E allora? In un paese normale, chiunque direbbe… normale, si, normale che un giornalista faccia il giornalista e dia la notizia. Invece? Macché! L’avessi mai fatto. Mica si sono messi a dire… “a che punto siamo arrivati? adesso dovremo fare la spesa con un rilevatore di microchip? io mica lo voglio il microchip in cucina e nemmeno sul piatto. L’azienda ha informato i consumatori? In caso di ingestione anche involontaria del microtrasponder, quali conseguenze?” No, no… niente di tutto questo, sarebbe stato troppo. Tralasciando gli insulti ricevuti da troll e mitomani alla qualunque, ecco un paio di reazioni che la dicono lunga su come funziona una certa parte d’Italietta:
a) “European Consumers APS ritiene una fake la notizia diffusa in rete di un chip commestibile che il consumatore mangerebbe insieme al Parmigiano Reggiano.” (Marco Tiberti)
b) ZETALUISS: “No, non ci impianteranno microchip col Parmigiano. Sul canale Telegram e la pagina Facebook di Maurizio Martucci, che si autodefinisce giornalista libero (autodefinisce? ma come?…… dal 1996 sono regolarmente iscritto all’Ordine Nazionale dei Giornalisti! Non mi autodefinisco, lo sono di diritto e di fatto! Così come sono libero, diritto naturale dalla nascita che però capisco bene possa risultare antipatico a chi non lo è affatto – NdA) è apparsa la notizia dell’impianto nel Parmigiano reggiano di microchip destinati ad essere ingeriti dal consumatore. (…) – PER POI CONCLUDERE, UNA VERA PERLA DI SAGGEZZA – il fatto che il P-Chip è edibile è solo una precauzione. Essendo impiantato sulla crosta, infatti, difficilmente il chip verrà ingerito, ma nel caso in cui dovesse avvenire è importante che non danneggi l’organismo.” (Giulia Moretti, autoproclamatasi debunker)

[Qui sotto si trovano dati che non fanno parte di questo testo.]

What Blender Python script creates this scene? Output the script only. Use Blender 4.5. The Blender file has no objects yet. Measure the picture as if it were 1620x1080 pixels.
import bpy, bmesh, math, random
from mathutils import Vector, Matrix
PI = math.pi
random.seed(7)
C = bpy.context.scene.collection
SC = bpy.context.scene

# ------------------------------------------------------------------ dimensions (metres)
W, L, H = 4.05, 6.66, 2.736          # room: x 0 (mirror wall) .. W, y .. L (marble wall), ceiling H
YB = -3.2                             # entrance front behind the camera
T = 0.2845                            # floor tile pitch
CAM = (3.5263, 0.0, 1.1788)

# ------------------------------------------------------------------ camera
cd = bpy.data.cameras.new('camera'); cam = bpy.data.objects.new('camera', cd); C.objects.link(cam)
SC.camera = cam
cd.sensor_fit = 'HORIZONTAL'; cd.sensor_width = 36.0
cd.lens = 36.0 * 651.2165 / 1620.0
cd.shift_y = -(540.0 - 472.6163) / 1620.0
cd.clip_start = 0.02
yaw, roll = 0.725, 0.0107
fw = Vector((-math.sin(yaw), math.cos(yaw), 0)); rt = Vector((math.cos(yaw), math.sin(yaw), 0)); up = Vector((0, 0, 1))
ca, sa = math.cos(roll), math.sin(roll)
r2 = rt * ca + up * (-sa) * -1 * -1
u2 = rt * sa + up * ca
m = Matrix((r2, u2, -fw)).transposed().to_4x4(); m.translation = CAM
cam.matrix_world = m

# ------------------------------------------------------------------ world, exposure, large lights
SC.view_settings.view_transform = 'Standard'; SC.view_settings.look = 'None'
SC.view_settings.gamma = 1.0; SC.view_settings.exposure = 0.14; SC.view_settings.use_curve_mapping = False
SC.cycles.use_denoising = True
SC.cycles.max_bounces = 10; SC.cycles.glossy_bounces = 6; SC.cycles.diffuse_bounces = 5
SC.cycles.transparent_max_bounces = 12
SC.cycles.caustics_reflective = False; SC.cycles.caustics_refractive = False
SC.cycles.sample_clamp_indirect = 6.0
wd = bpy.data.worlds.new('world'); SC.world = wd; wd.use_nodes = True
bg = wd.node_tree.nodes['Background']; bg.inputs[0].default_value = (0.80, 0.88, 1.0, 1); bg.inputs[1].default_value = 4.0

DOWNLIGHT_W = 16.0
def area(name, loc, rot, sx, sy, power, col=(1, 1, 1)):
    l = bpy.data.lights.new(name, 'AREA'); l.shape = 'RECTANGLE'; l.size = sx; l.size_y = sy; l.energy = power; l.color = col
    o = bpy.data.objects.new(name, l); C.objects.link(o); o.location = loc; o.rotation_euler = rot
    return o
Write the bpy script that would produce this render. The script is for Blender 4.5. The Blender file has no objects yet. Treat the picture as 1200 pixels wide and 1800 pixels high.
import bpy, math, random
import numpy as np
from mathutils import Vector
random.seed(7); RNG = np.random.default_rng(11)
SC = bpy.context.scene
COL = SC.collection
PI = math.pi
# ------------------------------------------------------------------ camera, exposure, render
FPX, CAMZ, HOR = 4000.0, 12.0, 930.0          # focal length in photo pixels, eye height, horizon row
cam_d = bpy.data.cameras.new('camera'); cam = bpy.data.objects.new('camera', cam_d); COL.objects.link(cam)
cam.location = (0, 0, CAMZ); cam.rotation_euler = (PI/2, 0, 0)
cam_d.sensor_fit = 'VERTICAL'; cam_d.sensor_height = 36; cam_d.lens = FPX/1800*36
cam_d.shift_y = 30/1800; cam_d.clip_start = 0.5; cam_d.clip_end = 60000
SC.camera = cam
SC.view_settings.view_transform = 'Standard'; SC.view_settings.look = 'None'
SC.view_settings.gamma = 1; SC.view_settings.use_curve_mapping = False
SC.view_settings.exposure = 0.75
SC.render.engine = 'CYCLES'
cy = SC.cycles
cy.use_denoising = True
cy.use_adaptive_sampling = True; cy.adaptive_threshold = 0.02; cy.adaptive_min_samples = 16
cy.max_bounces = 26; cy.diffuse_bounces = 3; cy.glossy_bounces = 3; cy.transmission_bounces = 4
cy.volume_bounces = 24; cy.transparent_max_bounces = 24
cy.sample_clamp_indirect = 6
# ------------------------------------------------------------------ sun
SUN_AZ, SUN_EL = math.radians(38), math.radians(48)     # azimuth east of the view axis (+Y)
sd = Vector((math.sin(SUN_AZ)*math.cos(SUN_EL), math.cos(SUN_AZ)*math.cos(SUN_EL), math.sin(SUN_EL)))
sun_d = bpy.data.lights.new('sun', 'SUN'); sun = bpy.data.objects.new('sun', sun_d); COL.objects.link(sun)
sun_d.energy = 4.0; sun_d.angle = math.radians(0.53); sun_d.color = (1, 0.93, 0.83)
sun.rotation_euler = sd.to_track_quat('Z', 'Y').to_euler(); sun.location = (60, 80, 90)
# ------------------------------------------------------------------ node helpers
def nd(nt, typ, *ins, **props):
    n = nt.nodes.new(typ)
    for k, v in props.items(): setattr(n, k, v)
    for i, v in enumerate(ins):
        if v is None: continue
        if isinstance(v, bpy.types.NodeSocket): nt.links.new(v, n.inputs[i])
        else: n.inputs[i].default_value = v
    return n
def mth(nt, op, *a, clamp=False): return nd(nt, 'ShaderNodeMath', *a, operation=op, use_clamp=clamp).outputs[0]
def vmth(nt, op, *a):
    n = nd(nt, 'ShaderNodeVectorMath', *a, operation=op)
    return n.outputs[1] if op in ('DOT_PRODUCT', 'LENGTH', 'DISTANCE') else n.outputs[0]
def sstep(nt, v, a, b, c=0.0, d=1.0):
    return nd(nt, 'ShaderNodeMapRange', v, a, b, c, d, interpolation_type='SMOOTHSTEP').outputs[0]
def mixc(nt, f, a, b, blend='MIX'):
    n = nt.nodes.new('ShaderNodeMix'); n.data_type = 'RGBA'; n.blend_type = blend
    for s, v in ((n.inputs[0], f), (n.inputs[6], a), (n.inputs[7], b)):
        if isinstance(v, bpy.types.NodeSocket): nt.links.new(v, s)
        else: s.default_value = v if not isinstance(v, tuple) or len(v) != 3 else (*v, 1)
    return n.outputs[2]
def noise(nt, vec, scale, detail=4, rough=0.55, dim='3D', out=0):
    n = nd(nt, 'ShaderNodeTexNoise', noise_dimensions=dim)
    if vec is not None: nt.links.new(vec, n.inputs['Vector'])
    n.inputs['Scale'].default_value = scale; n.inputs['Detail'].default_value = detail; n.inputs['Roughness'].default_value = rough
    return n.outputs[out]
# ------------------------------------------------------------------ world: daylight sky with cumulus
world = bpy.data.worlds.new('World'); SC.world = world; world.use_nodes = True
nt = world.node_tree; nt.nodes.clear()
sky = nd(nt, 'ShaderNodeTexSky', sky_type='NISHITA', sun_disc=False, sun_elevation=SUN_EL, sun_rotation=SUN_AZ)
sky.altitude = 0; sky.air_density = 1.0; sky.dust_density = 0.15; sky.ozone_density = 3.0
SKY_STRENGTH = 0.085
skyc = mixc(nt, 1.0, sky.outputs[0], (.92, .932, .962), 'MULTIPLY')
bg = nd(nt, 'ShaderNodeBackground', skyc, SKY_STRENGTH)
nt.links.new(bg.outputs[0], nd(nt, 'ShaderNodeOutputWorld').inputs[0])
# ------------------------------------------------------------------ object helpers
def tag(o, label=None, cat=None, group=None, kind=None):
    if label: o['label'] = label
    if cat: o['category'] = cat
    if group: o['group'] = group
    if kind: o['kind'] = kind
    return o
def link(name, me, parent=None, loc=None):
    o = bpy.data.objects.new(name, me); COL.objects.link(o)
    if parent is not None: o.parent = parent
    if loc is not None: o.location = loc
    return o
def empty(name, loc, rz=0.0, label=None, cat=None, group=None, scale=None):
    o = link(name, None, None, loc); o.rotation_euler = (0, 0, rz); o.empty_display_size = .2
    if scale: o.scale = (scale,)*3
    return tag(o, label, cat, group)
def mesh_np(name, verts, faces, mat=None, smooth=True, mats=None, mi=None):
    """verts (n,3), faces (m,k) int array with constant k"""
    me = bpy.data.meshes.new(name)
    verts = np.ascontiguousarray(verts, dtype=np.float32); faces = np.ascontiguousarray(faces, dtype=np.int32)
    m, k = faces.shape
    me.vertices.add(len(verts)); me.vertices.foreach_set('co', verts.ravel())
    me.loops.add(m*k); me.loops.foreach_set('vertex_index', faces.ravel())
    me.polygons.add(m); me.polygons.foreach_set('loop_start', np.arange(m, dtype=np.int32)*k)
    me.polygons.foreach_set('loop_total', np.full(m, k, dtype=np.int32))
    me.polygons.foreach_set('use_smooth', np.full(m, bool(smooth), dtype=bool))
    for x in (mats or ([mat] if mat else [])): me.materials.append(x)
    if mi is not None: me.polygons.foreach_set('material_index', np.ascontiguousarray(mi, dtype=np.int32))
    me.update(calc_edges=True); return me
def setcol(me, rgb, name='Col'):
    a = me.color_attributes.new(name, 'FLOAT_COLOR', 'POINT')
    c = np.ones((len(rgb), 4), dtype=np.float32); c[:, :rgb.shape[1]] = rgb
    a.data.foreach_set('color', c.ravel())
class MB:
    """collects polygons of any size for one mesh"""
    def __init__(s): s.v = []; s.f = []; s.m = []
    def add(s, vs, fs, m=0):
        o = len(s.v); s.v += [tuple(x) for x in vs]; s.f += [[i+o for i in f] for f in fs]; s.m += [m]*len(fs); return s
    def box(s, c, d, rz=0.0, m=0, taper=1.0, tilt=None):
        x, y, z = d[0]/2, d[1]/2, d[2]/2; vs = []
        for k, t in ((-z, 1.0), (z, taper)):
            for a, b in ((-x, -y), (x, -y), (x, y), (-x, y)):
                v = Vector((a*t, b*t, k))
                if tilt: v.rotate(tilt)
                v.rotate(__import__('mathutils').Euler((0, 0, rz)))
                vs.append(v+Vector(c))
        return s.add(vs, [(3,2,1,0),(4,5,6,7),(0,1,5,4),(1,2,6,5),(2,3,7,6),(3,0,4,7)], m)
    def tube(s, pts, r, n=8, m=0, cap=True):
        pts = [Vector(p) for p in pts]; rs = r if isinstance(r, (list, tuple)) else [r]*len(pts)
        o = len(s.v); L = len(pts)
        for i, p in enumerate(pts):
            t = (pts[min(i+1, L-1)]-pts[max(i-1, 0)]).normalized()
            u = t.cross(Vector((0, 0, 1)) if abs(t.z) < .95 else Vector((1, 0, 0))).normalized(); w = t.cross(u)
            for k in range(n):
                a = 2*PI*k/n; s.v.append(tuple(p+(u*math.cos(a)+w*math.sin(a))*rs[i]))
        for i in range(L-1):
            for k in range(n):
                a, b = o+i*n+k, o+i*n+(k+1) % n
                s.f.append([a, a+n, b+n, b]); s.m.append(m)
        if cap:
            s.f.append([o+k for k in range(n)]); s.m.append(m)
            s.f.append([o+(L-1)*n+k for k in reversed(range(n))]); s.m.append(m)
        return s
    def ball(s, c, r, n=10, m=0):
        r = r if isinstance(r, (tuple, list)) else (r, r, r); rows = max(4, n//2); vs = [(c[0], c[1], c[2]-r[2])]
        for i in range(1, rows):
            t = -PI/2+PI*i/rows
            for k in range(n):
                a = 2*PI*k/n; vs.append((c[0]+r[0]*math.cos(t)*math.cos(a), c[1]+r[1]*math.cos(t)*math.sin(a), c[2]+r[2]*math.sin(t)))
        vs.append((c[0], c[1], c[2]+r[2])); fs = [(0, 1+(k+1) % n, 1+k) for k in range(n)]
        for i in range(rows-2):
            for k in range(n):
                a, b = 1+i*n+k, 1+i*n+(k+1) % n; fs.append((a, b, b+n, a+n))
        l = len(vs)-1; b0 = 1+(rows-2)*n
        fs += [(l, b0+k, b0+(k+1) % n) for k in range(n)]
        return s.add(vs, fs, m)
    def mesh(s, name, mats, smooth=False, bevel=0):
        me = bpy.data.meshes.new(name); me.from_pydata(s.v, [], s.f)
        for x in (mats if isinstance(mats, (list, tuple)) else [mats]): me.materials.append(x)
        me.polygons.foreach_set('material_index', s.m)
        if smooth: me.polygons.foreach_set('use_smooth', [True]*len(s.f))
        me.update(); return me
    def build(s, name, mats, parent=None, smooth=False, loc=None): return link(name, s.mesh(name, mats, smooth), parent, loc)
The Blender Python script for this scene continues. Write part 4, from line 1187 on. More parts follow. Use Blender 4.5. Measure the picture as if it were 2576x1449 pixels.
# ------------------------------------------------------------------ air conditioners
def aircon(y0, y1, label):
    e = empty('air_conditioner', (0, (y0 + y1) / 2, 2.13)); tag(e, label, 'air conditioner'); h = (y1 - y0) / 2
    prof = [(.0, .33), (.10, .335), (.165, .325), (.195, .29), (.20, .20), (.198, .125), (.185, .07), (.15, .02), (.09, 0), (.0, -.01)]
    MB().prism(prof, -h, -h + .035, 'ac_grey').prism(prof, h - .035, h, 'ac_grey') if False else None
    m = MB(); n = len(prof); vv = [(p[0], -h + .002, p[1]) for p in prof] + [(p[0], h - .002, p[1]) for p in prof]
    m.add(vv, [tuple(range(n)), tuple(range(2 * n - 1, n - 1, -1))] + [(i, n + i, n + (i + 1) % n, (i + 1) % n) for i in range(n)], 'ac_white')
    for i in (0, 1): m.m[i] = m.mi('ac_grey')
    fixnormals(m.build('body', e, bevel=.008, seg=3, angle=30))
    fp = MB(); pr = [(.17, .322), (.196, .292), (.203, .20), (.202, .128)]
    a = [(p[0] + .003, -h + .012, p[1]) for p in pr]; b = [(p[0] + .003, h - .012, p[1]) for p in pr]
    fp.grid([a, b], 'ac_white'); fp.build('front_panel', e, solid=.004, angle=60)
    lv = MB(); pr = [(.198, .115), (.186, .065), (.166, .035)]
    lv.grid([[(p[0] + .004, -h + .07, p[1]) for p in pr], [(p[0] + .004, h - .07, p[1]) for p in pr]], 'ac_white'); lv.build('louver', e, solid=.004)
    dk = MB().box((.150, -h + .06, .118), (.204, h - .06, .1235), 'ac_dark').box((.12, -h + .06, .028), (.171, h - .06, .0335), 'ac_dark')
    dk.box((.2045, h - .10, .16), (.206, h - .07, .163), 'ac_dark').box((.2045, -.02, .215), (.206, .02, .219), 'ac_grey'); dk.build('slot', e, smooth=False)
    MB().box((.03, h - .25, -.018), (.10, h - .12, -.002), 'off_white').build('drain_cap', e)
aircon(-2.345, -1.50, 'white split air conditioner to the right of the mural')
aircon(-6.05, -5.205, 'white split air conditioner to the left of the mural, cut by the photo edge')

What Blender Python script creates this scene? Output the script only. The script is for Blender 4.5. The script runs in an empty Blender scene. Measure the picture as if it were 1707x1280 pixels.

Serve altro? Potrei mettermi qui a tagliare il capello in quattro, a passare in rassegna punto per punto, così come avrei potuto riportare parola per parola le dichiarazioni di Bill Eibon, il primo uomo che ha ingerito il microchip nel parmigiano: “Ho mangiato un microchip e nessuno mi sta seguendo, tranne mia moglie, che usa un metodo diverso.” Potrei smontare virgola dopo virgola le astruse falsificazioni, le strumentalizzazioni capziose e le gravi e gratuite accuse ricevute, visto che pure l’autorevole The Guardian non ha escluso la possibilità che ignari consumatori possano mangiarlo, trincerandosi dietro un laconico “è improbabile che vengano mangiati“, che non è certo un “è impossibile che vengano mangiati“. Ma non serve, basta questo. E’ utile per capire le dinamiche all’italiana, per capire da chi siamo circondati, da quale forze oscure vengono agiti certi ambienti e mossi certi personaggi nel sottobosco della macchina del fango, ma soprattutto quest’episodio è utile per comprendere il grado d’arretratezza – principalmente culturale, perché la professione di giornalista mica è per tutti – di un paese che non è disposto a recepire né decodificare la realtà per quella che realmente è. tra microchip e transumanesimo prêt-à–porter. Detto in parole povere, non è affatto un paese a misura di giornalisti liberi. Qui vigono pressapochismo, ignoranza, tabù, prevenzione, diffidenza, provincialismo, odio e muri di gomma. Siamo al 41° posto, siamo in Italia!